Goal of the exercise -> Note each line that includes the word "More". Copy those lines.

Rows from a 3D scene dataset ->
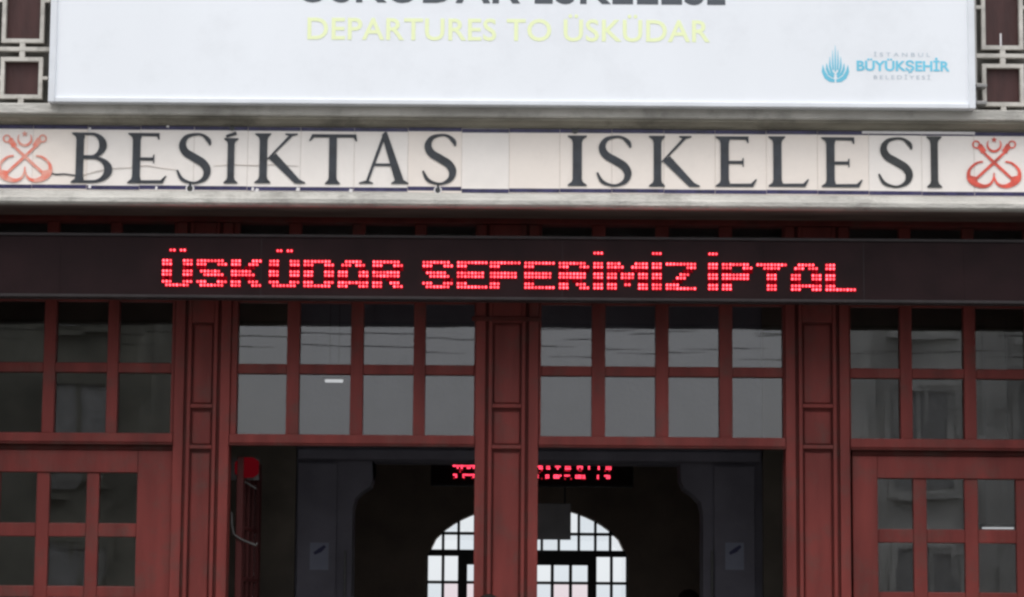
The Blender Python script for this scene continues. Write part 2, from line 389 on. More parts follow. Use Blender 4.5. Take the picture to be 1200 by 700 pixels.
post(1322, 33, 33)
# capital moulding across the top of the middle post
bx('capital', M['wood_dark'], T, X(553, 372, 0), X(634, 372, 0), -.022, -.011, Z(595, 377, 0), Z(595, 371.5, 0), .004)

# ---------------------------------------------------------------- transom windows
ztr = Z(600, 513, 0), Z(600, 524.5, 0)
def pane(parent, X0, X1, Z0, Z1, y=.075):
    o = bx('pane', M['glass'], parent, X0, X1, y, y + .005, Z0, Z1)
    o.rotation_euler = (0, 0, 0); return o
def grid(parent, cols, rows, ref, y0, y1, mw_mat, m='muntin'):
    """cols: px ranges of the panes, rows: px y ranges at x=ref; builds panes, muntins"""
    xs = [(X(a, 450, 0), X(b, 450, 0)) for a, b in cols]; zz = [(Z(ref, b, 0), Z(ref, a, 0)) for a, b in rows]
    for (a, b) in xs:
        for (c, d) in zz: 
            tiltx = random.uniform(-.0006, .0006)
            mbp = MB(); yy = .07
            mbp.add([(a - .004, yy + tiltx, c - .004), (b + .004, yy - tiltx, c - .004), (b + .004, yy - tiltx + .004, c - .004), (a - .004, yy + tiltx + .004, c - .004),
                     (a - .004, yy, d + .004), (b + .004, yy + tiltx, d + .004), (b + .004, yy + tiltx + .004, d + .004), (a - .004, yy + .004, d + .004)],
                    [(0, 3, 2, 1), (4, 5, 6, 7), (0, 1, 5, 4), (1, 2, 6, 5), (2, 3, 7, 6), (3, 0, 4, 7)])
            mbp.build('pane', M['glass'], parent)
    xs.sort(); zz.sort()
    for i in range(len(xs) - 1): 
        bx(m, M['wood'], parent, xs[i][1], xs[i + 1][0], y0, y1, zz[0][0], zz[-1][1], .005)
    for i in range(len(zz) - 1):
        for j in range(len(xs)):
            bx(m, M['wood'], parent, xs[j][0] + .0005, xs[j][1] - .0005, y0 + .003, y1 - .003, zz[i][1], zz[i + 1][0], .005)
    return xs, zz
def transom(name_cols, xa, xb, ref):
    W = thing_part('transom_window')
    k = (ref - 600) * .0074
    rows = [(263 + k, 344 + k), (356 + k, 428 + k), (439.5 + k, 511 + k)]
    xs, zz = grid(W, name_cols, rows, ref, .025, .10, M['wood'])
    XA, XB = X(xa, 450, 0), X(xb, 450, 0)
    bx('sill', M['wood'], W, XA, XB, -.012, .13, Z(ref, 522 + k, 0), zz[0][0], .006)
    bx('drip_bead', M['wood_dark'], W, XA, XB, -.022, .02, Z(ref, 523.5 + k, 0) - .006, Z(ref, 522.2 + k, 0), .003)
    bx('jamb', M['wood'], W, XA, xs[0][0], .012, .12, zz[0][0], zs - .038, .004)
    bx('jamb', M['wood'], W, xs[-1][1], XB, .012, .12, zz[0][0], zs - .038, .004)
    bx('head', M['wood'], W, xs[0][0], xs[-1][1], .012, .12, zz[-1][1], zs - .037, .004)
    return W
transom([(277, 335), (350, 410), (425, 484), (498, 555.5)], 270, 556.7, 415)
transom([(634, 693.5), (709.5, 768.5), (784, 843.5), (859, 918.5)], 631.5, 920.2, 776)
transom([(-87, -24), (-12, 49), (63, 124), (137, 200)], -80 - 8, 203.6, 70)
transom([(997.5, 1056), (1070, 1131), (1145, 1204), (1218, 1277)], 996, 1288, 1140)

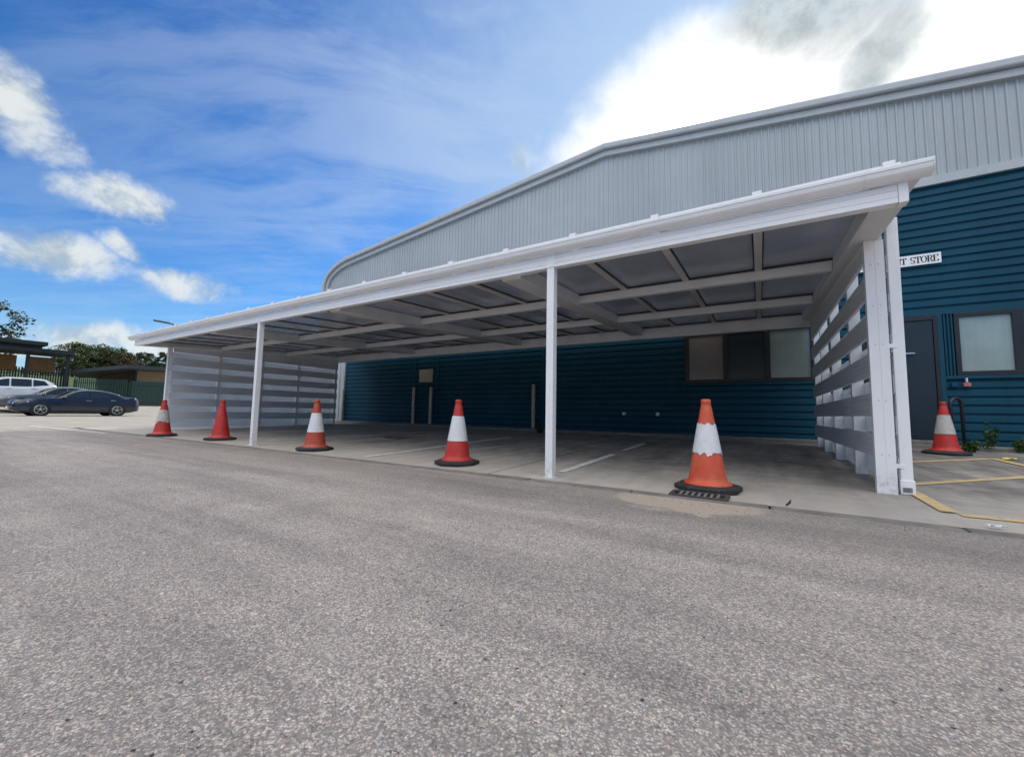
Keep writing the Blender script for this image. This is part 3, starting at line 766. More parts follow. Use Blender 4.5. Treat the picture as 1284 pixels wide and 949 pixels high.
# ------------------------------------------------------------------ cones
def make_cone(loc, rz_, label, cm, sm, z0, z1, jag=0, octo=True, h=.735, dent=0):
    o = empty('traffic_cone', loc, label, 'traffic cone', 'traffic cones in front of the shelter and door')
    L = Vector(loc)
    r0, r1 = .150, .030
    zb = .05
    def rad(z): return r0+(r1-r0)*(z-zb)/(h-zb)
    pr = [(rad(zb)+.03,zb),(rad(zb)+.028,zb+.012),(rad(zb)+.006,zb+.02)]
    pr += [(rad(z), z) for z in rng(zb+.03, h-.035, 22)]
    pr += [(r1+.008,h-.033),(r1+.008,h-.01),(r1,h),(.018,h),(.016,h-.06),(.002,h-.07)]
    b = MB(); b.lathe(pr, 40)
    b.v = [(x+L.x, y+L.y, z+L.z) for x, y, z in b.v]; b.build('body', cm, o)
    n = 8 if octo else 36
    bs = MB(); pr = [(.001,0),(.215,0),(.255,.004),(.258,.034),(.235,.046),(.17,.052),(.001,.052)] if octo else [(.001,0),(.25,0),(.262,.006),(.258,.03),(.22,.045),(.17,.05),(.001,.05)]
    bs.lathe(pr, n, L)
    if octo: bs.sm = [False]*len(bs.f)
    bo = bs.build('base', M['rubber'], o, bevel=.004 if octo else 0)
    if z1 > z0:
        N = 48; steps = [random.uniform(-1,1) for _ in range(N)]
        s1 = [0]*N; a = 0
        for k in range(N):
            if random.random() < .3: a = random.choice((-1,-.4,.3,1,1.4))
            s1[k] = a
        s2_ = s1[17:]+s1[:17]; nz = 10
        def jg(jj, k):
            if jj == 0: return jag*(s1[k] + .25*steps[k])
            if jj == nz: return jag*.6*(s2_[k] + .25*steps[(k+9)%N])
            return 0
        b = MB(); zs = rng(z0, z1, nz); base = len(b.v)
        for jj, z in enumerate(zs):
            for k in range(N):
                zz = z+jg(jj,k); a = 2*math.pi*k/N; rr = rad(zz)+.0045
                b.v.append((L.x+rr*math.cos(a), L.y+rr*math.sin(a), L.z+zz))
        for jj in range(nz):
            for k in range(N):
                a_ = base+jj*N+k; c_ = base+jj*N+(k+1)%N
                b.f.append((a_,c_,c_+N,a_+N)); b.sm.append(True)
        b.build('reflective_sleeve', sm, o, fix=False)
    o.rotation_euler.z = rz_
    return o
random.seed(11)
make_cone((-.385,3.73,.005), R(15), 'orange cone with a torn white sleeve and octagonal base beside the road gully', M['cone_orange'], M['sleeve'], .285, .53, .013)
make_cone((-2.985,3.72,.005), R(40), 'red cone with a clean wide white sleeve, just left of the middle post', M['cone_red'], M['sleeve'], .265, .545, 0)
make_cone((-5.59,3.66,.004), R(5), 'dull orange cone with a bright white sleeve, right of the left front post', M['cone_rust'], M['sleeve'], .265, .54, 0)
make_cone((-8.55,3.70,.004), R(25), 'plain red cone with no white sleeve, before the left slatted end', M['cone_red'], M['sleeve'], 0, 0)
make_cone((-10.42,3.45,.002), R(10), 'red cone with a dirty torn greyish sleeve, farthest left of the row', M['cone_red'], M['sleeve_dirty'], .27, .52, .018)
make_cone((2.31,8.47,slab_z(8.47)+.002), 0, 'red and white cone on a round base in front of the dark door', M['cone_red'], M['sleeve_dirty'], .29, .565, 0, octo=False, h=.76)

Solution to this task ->
The Blender Python script for this scene continues. Write part 2, from line 389 on. More parts follow. Use Blender 4.5. Take the picture to be 1200 by 700 pixels.
Keep writing the Blender script for this image. This is part 3, starting at line 766. More parts follow. Use Blender 4.5. Treat the picture as 1284 pixels wide and 949 pixels high.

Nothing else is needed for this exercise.